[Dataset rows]
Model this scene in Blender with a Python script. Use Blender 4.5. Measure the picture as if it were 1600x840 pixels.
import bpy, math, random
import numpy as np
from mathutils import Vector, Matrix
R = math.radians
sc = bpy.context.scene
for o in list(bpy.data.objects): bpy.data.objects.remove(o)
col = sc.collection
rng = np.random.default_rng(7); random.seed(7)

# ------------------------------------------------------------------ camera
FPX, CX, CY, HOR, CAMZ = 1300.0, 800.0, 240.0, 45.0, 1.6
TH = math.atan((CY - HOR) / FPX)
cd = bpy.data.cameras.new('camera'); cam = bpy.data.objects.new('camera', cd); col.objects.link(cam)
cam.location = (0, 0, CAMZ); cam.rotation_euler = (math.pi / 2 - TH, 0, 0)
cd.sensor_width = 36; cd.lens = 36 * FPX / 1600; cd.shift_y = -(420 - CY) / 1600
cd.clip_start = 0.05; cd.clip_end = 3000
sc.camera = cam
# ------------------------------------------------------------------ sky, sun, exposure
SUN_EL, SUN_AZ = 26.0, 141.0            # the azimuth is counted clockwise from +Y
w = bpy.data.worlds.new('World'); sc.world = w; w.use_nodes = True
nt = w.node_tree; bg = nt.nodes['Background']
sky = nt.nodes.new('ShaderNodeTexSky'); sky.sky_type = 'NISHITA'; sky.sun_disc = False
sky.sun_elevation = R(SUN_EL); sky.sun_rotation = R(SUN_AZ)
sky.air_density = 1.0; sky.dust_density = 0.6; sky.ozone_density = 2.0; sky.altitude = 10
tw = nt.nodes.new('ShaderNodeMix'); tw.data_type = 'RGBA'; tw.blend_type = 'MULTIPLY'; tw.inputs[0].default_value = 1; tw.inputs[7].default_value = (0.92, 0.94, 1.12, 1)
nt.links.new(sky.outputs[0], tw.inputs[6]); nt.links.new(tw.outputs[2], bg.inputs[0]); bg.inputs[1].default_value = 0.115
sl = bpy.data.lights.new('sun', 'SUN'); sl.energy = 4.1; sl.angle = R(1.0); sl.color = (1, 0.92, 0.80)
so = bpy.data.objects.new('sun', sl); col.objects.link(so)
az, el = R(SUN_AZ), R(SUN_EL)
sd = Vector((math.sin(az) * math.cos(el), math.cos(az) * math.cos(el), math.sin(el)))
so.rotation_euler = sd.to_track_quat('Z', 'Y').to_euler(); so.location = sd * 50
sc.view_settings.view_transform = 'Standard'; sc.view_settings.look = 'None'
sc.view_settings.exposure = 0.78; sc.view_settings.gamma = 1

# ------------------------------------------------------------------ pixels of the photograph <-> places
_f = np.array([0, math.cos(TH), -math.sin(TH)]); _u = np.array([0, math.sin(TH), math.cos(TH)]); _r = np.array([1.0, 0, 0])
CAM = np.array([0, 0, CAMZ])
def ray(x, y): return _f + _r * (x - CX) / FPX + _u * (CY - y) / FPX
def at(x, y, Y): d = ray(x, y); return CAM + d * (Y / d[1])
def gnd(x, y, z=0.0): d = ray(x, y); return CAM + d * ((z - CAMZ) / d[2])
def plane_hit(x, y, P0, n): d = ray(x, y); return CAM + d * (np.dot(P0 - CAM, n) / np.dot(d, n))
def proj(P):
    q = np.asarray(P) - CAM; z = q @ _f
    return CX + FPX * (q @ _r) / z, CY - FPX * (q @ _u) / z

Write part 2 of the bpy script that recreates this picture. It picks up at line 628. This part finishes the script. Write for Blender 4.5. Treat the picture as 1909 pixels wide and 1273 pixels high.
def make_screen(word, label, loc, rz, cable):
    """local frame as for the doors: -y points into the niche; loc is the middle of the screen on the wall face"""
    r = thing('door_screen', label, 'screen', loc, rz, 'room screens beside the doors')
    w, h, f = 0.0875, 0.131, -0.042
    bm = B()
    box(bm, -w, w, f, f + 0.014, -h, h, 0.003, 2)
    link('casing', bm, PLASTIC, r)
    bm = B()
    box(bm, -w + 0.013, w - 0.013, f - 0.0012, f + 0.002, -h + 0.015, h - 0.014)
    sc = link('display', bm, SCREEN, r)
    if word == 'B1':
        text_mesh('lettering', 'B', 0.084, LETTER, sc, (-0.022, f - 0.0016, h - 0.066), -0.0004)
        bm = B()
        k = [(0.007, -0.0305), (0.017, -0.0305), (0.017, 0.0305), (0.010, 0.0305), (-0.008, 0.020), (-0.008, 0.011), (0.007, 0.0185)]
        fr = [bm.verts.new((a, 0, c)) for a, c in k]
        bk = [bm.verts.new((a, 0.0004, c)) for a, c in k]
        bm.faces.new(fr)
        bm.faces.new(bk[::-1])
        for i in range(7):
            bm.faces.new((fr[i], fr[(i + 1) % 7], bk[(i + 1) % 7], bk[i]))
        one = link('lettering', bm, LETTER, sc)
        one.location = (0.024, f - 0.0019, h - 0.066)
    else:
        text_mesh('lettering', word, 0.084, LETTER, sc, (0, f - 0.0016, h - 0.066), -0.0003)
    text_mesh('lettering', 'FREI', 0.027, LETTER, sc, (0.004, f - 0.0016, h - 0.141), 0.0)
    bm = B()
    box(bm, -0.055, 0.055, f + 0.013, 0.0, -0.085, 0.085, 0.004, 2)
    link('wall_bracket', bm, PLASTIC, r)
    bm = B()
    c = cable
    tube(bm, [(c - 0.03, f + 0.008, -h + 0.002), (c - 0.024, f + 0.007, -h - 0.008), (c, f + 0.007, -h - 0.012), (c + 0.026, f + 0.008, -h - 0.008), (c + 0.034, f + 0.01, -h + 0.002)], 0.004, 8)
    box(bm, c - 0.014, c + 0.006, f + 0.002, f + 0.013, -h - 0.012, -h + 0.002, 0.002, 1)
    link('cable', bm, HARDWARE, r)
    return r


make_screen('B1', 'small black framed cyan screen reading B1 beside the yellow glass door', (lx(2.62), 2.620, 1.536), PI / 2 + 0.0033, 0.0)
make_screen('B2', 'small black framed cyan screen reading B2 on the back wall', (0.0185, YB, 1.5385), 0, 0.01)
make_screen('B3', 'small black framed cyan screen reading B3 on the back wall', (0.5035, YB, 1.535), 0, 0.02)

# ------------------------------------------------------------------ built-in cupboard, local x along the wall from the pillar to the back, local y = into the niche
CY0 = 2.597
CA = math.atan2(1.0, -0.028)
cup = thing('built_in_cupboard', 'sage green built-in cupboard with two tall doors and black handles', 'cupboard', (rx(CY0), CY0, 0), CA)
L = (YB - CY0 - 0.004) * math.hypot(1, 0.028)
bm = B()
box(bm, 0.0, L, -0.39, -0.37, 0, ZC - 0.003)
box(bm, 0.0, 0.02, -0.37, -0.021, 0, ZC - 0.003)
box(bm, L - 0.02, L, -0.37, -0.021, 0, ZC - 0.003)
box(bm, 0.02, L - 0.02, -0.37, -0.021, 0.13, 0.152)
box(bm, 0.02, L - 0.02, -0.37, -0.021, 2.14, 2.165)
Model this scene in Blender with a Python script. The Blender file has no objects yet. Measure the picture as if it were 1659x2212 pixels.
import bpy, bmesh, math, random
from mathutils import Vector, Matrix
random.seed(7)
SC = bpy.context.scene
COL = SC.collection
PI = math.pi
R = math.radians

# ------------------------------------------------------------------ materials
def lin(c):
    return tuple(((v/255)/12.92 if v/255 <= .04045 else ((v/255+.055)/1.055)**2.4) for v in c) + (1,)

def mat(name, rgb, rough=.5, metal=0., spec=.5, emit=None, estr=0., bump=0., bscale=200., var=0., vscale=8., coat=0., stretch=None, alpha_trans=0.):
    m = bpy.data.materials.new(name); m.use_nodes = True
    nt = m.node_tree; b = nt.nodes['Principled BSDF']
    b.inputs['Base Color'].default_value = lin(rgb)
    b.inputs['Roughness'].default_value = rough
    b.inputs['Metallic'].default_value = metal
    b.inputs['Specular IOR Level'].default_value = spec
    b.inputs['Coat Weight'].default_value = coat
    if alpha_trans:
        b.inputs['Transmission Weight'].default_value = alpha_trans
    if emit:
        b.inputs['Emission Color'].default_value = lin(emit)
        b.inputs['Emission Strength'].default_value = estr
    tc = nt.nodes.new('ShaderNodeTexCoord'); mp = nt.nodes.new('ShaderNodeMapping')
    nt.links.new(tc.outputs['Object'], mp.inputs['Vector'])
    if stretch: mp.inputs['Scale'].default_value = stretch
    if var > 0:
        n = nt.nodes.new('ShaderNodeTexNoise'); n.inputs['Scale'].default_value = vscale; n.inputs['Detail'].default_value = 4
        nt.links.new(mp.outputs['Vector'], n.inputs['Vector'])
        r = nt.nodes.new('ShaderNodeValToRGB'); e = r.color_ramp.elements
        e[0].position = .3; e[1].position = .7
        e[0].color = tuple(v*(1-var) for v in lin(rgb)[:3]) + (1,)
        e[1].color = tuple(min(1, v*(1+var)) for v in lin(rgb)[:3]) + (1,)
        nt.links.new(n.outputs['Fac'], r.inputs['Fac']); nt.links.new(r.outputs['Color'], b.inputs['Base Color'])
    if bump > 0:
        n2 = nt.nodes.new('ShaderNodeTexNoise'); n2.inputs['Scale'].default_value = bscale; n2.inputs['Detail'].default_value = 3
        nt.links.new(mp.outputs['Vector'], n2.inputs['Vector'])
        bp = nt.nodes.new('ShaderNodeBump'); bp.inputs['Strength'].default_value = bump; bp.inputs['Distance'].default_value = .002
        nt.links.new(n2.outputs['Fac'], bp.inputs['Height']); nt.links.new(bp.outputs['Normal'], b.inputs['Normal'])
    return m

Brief
Set down, exactly as written, each line of the data from its opening line through the one containing "rng = np.random.default_rng(7);". Output nothing more.

Task response
Model this scene in Blender with a Python script. Use Blender 4.5. Measure the picture as if it were 1600x840 pixels.
import bpy, math, random
import numpy as np
from mathutils import Vector, Matrix
R = math.radians
sc = bpy.context.scene
for o in list(bpy.data.objects): bpy.data.objects.remove(o)
col = sc.collection
rng = np.random.default_rng(7); random.seed(7)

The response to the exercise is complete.